I have mentioned Lepidina's birthday party invitation previously. See here and links. You can find a link to the Latin text there as well. It dates to 100 CE, give or take a few years.
The invitation was excavated at Vindolanda, a Roman fort near Hadrian's wall whose excavation has produced a vast corpus of Latin documentary texts dating to the first and early second centuries CE. These are sometimes known as the Dead Sea Scrolls of Britain. I have visited Vindolanda twice and blogged about the site and its discoveries repeately. For all the posts, start here and follow the links.
Now what about the claim in the current article that "[t]his wooden tablet is the earliest known example of Latin writing by a woman." As phrased, it is arguably false.

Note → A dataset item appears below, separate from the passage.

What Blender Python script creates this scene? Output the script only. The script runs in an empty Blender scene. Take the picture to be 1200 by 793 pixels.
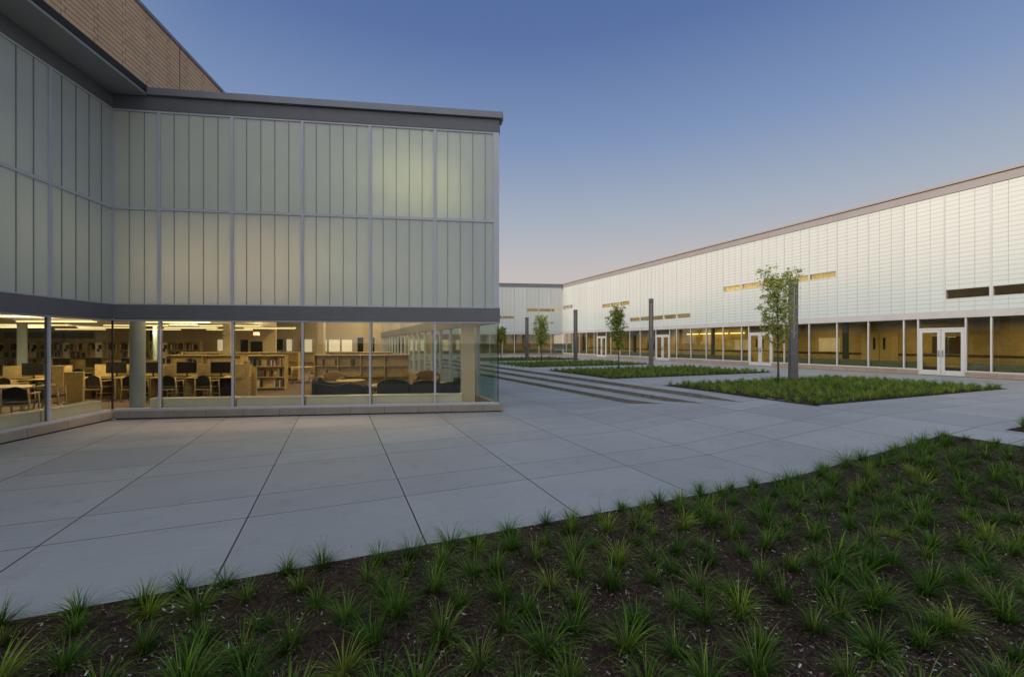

But we can rephrase it more precisely to (as far as I can ascertain) make it true: This wooden tablet is the earliest know autographic documentary text written in Latin by a woman.
In other words, this is the oldest Latin document composed by a woman (Claudia Severa) and written by her own hand.

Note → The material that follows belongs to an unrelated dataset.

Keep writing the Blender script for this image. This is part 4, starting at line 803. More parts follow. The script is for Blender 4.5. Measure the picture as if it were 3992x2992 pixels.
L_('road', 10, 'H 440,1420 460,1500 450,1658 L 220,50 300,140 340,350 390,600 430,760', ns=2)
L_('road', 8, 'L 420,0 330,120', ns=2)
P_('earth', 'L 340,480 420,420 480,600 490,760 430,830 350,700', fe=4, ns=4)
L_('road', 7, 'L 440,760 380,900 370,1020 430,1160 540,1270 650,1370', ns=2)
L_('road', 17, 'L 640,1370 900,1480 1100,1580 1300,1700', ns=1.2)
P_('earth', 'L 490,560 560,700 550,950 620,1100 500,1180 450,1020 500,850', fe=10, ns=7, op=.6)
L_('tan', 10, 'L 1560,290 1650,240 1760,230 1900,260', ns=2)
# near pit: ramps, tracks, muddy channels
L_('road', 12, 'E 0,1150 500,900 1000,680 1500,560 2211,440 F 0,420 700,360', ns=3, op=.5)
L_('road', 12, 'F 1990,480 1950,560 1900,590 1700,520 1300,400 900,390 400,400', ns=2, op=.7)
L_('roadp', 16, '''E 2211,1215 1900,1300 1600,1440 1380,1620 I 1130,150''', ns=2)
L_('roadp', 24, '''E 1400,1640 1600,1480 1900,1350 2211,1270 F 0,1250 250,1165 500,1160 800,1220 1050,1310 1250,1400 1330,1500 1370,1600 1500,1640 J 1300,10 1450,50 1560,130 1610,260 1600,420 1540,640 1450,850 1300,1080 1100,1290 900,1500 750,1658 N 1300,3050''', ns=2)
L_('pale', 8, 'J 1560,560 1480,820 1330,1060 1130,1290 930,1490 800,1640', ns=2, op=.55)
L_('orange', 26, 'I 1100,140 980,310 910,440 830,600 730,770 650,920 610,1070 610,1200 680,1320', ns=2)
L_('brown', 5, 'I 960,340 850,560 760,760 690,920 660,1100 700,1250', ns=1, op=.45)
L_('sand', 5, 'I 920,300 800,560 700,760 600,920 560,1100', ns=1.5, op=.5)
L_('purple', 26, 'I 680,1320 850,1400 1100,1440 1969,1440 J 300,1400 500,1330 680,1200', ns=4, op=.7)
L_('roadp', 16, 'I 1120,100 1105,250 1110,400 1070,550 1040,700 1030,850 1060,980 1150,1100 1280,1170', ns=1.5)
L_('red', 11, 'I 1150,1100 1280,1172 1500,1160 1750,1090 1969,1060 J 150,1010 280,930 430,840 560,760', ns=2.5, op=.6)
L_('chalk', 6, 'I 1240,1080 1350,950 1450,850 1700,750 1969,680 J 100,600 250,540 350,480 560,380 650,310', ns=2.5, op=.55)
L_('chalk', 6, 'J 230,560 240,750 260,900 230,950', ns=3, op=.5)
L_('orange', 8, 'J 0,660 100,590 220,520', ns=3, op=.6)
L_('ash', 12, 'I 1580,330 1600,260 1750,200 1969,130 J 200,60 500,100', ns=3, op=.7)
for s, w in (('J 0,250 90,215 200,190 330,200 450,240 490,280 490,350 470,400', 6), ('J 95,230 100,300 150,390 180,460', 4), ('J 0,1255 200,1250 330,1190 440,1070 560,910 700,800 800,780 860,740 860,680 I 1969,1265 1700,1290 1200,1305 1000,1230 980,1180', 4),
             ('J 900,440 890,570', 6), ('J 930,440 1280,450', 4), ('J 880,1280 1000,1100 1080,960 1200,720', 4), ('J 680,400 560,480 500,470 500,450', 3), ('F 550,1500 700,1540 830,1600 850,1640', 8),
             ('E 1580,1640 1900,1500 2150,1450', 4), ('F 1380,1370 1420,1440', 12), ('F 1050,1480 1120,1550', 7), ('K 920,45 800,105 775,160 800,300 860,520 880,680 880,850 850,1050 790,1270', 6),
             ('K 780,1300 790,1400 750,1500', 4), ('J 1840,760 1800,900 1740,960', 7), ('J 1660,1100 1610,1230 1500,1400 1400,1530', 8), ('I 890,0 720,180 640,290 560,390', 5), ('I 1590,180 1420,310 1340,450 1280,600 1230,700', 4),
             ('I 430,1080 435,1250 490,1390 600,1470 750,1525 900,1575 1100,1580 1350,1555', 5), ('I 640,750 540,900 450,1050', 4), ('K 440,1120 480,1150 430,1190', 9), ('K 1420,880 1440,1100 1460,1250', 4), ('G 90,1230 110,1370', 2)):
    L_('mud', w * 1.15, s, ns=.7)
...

But there are at least three texts attributed to women in the Classical Latin tradition which are older than Claudia's letter, but we have only copies of them, not the autographs (original manuscripts).

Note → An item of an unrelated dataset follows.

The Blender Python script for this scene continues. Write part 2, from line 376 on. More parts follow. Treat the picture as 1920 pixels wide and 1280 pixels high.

Excerpts survive of a letter reportedly written by Cornelia, mother of the Gracchi, to her son Gaius c. 124 BCE. Some doubt that it is genuine. Her Wikipedia article, with translated excerpts, is here. Athina Mitropoulos also has an essay on her at the Antigone forum.
Six Latin poems are attributed to a Sulpicia, daughter of Servius, ("Sulpicia I"), who lived in the first century BCE. Again, there is some dispute about whether they are genuine. But you can read them in translation here.
The erotic satirist Sulpicia, wife of Calenus, ("the other Sulpicia"), flourished in the second half of the first century CE and was known to the Roman poet Martial. Only two lines of her poetry survive, apparently undisputedly genuine. She died by around the time Claudia sent Lepidina that party invitation.
That's all I've been able to find, and I have other things to do today. But it only took me an hour or so of online research this morning to come up with these three.
In sum, it's true that, because it's a documentary autograph, Claudia's note is the earliest undoubted Latin text written by a woman. But I think these earlier (or perhaps contemporary, in the case of Sulpicia II) works attributed to other women deserve mention too.
It's too bad that this story is circulating (the Jerusalem Post has picked it up too - HT Rogue Classicism.) without this easily found context.